When the system didn’t exist, Sarthak Music built one

For Sitaram Agrawal, the expansion of Sarthak Music across music, television, radio, digital and film did not begin with a plan. It followed a pattern where each step responded to a gap in the market.

“When we started Sarthak Music in 1999, the idea was simple: we love music, Odisha loves music, let’s do this properly. But once you build a music library of hundreds or thousands of songs, you start asking yourself, why should I depend on someone else to distribute this? Why should someone else decide how my content reaches the audience?”

At the time, Odisha did not have the distribution networks or platform infrastructure seen in larger markets. That shaped how the company grew.

“Every time we hit a wall… we ended up building it ourselves. Music led to television, television led to digital, digital led back to television with Sidharth TV, and along the way we added FM radio and film production.”

The approach stayed consistent as the business expanded. “Own your content, own your audience relationship, and don’t wait for someone else to value what you already know is valuable.”

Success as a combination, not a single metric

Agrawal does not treat profitability, reach and cultural impact as separate tracks.

“If you chase only profitability without cultural relevance, the audience will see through you in a week, they are deeply connected to their roots. If you chase only cultural impact without the reach, you become a festival-stage act that nobody remembers on Monday. And if you have reach without a sustainable model, you will burn out within two years.”

Longevity is the measure he returns to. “For me, the real measure of success has always been longevity, are you still standing, still relevant, still creating after ten, twenty, forty years?”

That approach has carried the business through multiple format shifts. “We survived the transition from cassettes to CDs to TV to digital streaming because we never chased just one metric.”

Talent movement and the role of local ecosystems

Agrawal does not see talent leaving Odisha as a loss. “If an Odia artist or technician goes to Mumbai or the South and succeeds there, it proves something to the world about what Odisha can produce.”
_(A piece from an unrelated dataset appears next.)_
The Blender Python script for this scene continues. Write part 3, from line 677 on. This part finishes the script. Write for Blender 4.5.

The question, he says, is whether the local ecosystem gives them a reason to stay connected. “The real question is not whether people leave, the question is whether they have a reason to come back, or to stay connected.”
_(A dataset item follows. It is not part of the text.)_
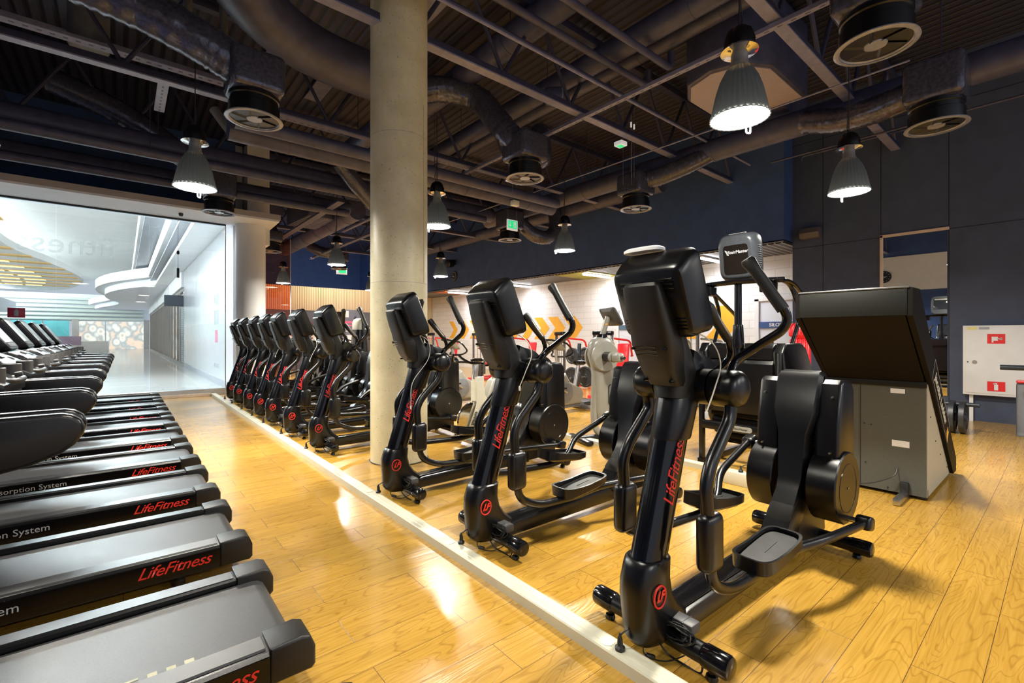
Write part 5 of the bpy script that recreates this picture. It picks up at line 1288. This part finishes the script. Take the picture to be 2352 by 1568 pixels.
# ---------------------------------------------------------------- rows of machines
T1 = full_elliptical(True); remember(T1)
ell = [(1.85, 1.20, -.035, 'nearest elliptical trainer at the right, in front of the ladder climber'),
       (1.90, 2.50, -.02, 'second elliptical trainer from the front, right of the column'),
       (1.90, 3.78, -.01, 'third elliptical trainer, directly in front of the concrete column'),
       (1.90, 5.84, 0, 'first elliptical trainer left of the concrete column'),
       (1.89, 6.95, 0, 'second elliptical trainer left of the concrete column'),
       (1.89, 8.02, 0, 'third elliptical trainer left of the concrete column'),
       (1.89, 8.86, 0, 'fourth elliptical trainer left of the concrete column'),
       (1.89, 9.75, 0, 'fifth elliptical trainer left of the concrete column'),
       (1.89, 10.75, 0, 'sixth elliptical trainer left of the concrete column'),
       (1.89, 11.6, 0, 'last elliptical trainer, closest to the glazing')]
for i, (x, y, rz, lb) in enumerate(ell):
    if i: o = dup(T1, (x, y, 0), rz, lb)
    else: T1.location = (x, y, 0); T1.rotation_euler.z = rz; T1['label'] = lb; o = T1
    if i in (0, 1, 2, 4, 6):
        if i == 2: headphone_cord(o, [(.10, -.09, 1.42), (.16, -.17, 1.35), (.15, -.18, 1.2), (.02, -.14, 1.0), (.0, -.15, .80)])
        else: headphone_cord(o, [(.06, -.10, 1.44), (.16, -.17, 1.38), (.19, -.20, 1.28), (.14, -.20, 1.17), (.10, -.185, 1.07)])
cl = MB().loft([ring(0, 0, z, a, b, 24, 3) for z, a, b in ((0, .05, .10), (.012, .05, .10), (.02, .04, .085))]).build('plastic_lid', M['white'], None, 35, (1.86, 1.27, 1.789))
tag(cl, 'small white plastic lid lying on top of the nearest trainer console', 'lid')

M['fade'] = mat('faded_yellow_print', (.45, .42, .28), .6, noise=.2)
Tm = make_treadmill(); handrails(Tm); remember(Tm)
names = ['nearest full treadmill with pale logo marks on its belt', 'second treadmill from the front', 'third treadmill from the front', 'fourth treadmill from the front', 'fifth treadmill from the front', 'sixth treadmill from the front', 'seventh treadmill from the front', 'eighth treadmill from the front', 'farthest treadmill next to the glazing']
for k in range(9):
    y = 2.34 + 1.18 * k
    o = dup(Tm, (.59, y, 0), 0, names[k])
    if k == 0:
        near = [c for c in o.children if c.name.startswith('handrail') and c.data.vertices[0].co.y < 0][0]
        near.location.x = -.28
        for x, yy, w_, h_ in ((-.40, -.238, .030, .045), (-.345, -.238, .0, .0), (-.455, -.238, .028, .04), (-.51, -.238, .028, .045), (-.59, -.222, .08, .012), (-.59, -.252, .08, .012)):
            if w_:
                m_ = MB().box((x, yy, .1856), (w_, h_, .0012)).build('belt_marking', M['fade'], o, 0); m_['label'] = 'faded pale yellow mark'
Tm.location = (.62, 1.17, 0); Tm['label'] = 'treadmill at the bottom left corner, almost outside the frame'
for c in Tm.children:
    if c.name.startswith('handrail'): c.location.x = -.42

stair_machine()
ladder_machine()
indoor_cycle()
arm_ergometer()
G1 = 'silver and black exercise bikes in the second row'
b1 = upright_bike('silver exercise bike behind the second trainer with a loop handlebar', (6.3, 6.05, 0), 0); remember(b1)
for lb, loc, rz in (('silver exercise bike between the cream cycle and the ergometer', (5.2, 6.6, 0), .1), ('silver exercise bike further back along the second raceway', (5.3, 8.0, 0), .05),
                    ('silver exercise bike just right of the concrete column', (5.2, 9.5, 0), 0), ('silver exercise bike behind the left group of trainers', (5.2, 11.4, 0), 0), ('last silver exercise bike near the round sign', (5.1, 13.2, 0), 0)):
    dup(b1, loc, rz, lb)
# black and cream headed cross trainers seen behind the left group
def head_machine(label, loc, rz=0):
    t = thing('vertical_trainer', label, 'cross trainer', loc, rz, 'dark vertical trainers with cream heads')
    MB().loft([ring(0, 0, z, rx, ry, 28, 3) for z, rx, ry in ((.1, .25, .26), (.6, .22, .25), (1.2, .16, .24), (1.55, .12, .23))]).build('body_shell', M['black'], t)
    o = MB().loft([ring(0, 0, z, rx, ry, 28, 3) for z, rx, ry in ((1.55, .12, .235), (1.72, .12, .235), (1.79, .09, .19), (1.81, .05, .12))]).build('head_shell', M['cream'], t); o['label'] = 'cream rounded head'
    for sy in (-1, 1):
        MB().tube(crom([(0, sy * .28, 1.0), (-.02, sy * .30, 1.5), (-.02, sy * .26, 1.76), (-.02, sy * .18, 1.85)]), .03, 12).build('side_handle', M['frame'], t)
        MB().box((.35, sy * .16, .30), (.40, .16, .05), .02).build('footplate', M['rubber'], t)
    MB().box((.08, 0, .06), (.70, .6, .1), .03).build('base', M['grey'], t)
    text('maker_lettering', 'TECHNOGYM', .05, M['white'], t, ((0, 0, 1), (0, 1, 0)), (-.17, 0, 1.3))
    return t
hm = head_machine('dark trainer with a cream rounded head left of the concrete column', (4.2, 10.55, 0)); remember(hm)
dup(hm, (6.4, 13.0, 0), 0, 'far dark trainer with a cream rounded head')
# strength machines
s0 = strength_machine('red strength machine behind the second trainer', (8.7, 6.8, 0), .2); remember(s0)
i = 0
for loc, rz, lb in (((9.4, 8.6, 0), -.3, 'red strength machine below the first chevrons'), ((8.9, 10.4, 0), 0, 'red strength machine in the middle of the block wall'), ((9.2, 12.3, 0), .3, 'red strength machine below the middle chevrons'),
                    ((8.6, 14.2, 0), 0, 'red strength machine below the far chevrons'), ((6.9, 15.2, 0), .4, 'red strength machine in front of the dark doorway'), ((5.6, 16.2, 0), -.4, 'red strength machine beside the round sign'), ((8.0, 17.4, 0), 0, 'farthest red strength machine by the poster')):
    dup(s0, loc, rz, lb)
s1 = strength_machine('silver strength machine behind the stair climber', (9.3, 4.9, 0), -.2, False, 1)
ribbed_seat_machine()
# plate tree and plates
pt = thing('plate_tree', 'black plate storage tree between the ergometer and the bikes', 'plate rack', (7.25, 6.55, 0))
MB().box((0, 0, .05), (.7, .6, .06), .01).build('base', M['frame'], pt); MB().tube([(-.05, 0, .06), (.0, 0, .7), (.05, 0, 1.25)], .04, 12).build('mast', M['frame'], pt)
for z, s in ((.55, -1), (.55, 1), (1.0, -1), (1.0, 1)): MB().cyl((0, 0, z), (s * .3, -.06, z), .022, 12).build('peg', M['steel'], pt)
for i, (x, z, r, lb) in enumerate(((-.2, .55, .22, 'large black plate at the lower front of the plate tree'), (.2, .55, .22, 'large black plate at the lower back of the plate tree'), (-.2, 1.0, .17, 'small black plate at the upper front of the plate tree'), (.2, 1.0, .17, 'small black plate at the upper back of the plate tree'))):
    plate('weight_plate', lb, 'weight plate', (7.25 + x, 6.52, z), 'X', r, .05, 'plates on the plate tree')
rk = thing('loading_bar', 'black steel loading bar on a low stand right of the ladder climber', 'barbell stand', (9.3, 1.42, 0))
MB().cyl((0, -.60, .42), (0, .5, .42), .03, 16).build('bar', M['frame'], rk); MB().box((0, .45, .22), (.1, .1, .44), .01).build('stand', M['redpaint'], rk); MB().box((0, .45, .02), (.6, .3, .04), .01).build('stand_base', M['frame'], rk)
plate('weight_plate', 'front black plate leaning on the floor beside the ladder climber', 'weight plate', (9.3, .99, .235), 'Y', .235, .07, 'plates beside the ladder climber')
plate('weight_plate', 'rear black plate leaning on the floor beside the ladder climber', 'weight plate', (9.3, 1.10, .235), 'Y', .235, .07, 'plates beside the ladder climber')
bp = thing('bench_frame', 'dark strength bench frame cut by the right edge of the frame', 'bench', (9.75, .31, 0))
MB().prism([(-.14, 0), (-.10, .05), (-.09, .70), (-.06, .74), (.08, .74), (.10, .05), (.14, 0)], -.2, .18, 'Y', bev=.02).build('upright', M['adapter'], bp)
MB().box((0, -.01, .76), (.2, .38, .04), .015).build('red_top_pad', M['redpaint'], bp); MB().cyl((-.6, .30, .98), (-.6, -.8, .98), .035, 14).build('bar', M['frame'], bp)
MB().tube([(-.6, -.5, .98), (-.1, -.1, .72)], .03, 10).build('bar_arm', M['frame'], bp)

# ---------------------------------------------------------------- unseen area lights added for mall daylight and the oak wall
area('mall_daylight_fill', (-11.2, 33, 6.2), 4, 7500, (.88, .95, 1), 'RECTANGLE', rot=(0, -.9, 0), sy=34)  # unseen area light added in place of daylight across the mall
area('mall_walk_fill', (-.3, 15.6, 6.3), 4, 750, (.90, .96, 1), 'RECTANGLE', sy=2.6, rot=(.15, 0, 0))  # added out of view above the glass header to brighten the near walk
area('mall_entry_fill', (-.6, 23, 6.75), 4.5, 520, (.84, .92, 1), 'RECTANGLE', sy=1.2, rot=(-1.16, 0, 0), spread=1.9)  # added out of view, sends stand-in daylight through the glass onto the aisle
area('mall_far_fill', (-11, 60, 6.2), 4, 1800, (.9, .96, 1), 'RECTANGLE', rot=(0, -.9, 0), sy=10)  # unseen stand-in for daylight, added at the far end of the mall
area('oak_wall_fill', (7.0, 18.6, 4.4), 3, 75, (1, .94, .85), 'RECTANGLE', sy=.6, rot=(.8, 0, 0))  # fill added to brighten the oak slats, no fitting hangs here

wd = bpy.data.worlds.new('World'); SC.world = wd; wd.use_nodes = True
bg = wd.node_tree.nodes['Background']; bg.inputs[0].default_value = (.80, .86, 1, 1); bg.inputs[1].default_value = .42

cam = bpy.data.cameras.new('Camera'); co = bpy.data.objects.new('Camera', cam); COL.objects.link(co)
cam.sensor_width = 36; cam.lens = 36 * 1070 / 2352; cam.shift_y = -12 / 2352 ; cam.clip_start = .02; cam.clip_end = 300
yaw = math.atan(893 / 1070)
co.location = (0, 0, 1.4); co.rotation_euler = (PI / 2, 0, -yaw)
SC.camera = co
vs = SC.view_settings; vs.view_transform = 'Standard'; vs.look = 'None'; vs.gamma = 1; vs.use_curve_mapping = False; vs.exposure = .68
SC.cycles.max_bounces = 8; SC.cycles.transparent_max_bounces = 12; SC.cycles.sample_clamp_indirect = 6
Digital distribution has already changed how that plays out. “Today, an Odia creator sitting in Bhubaneswar can reach millions without moving to Mumbai. Our own YouTube channels have over 25 million subscribers cumulatively.”

Cultural specificity as a growth lever

Agrawal is clear about what does not work. “The biggest mistake regional industries make is to look at what works in Hindi television or Bollywood and try to replicate it in their own language.”

Programming across the company’s network, including Sidharth TV, is built around local context. “We produce content around Jagannath culture, Odia culture, all types of Odia folk forms… because that is where the emotional connection is deepest.”

That focus has delivered scale in specific formats. “Our Rath Yatra live streams on YouTube draw millions of viewers globally.” The emphasis is on execution rather than dilution. “Don’t dilute the content, upgrade the packaging.”

Distribution, platforms and control

The decision to build and operate its own platforms sits at the centre of the company’s strategy. “When you build on someone else’s platform, you are a tenant. They can change the rules, change the algorithm, change the revenue share and you have no say.”

The company’s digital network now reaches over 25 million subscribers, creating a direct feedback loop with its audience. “We have a direct relationship with our viewers. We know what they watch, when they watch, what they skip.”

That base supported the launch of television. “When we launched Sidharth TV in 2021, we were not starting from zero. We already had a proven digital audience.”

Ownership also shapes programming decisions. “We could launch Jay Jagannath TV as an ad-free devotional channel because it was our call.”

Structural gaps in the industry

Agrawal points to business infrastructure as a constraint. “Odisha has no shortage of creative talent… What the industry lacks is professional infrastructure: proper talent management, transparent revenue sharing, structured production financing, and strong intellectual property frameworks.”

Training is another gap. “Anyone who wants professional-grade training has to leave the state. That needs to change.”

Consumption has moved ahead of perception

Agrawal sees a gap between audience behaviour and how the market is viewed.

“Regional language content is growing rapidly on streaming platforms… Yet when national media, advertisers, or investors talk about the entertainment industry, they still default to Hindi and the southern languages.” Markets like Odisha are often grouped together. “Odisha gets clubbed into ‘rest of India’ and gets residual budgets.”

He also points to a mismatch between demand and supply. “Audiences are streaming Odia content in growing numbers, but the volume of high-quality original content is still limited.”

Building ahead of the system

Across formats, the company’s expansion has followed the same pattern: identify the gap, build the layer, and retain control of distribution and audience. “The ecosystem became a reality not because we sat down and designed it, but because at every stage, the market left a gap and we chose to fill it rather than complain about it.”

The demand, he says, is already in place. “The audience is already there. We just need the industry to catch up with the audience.”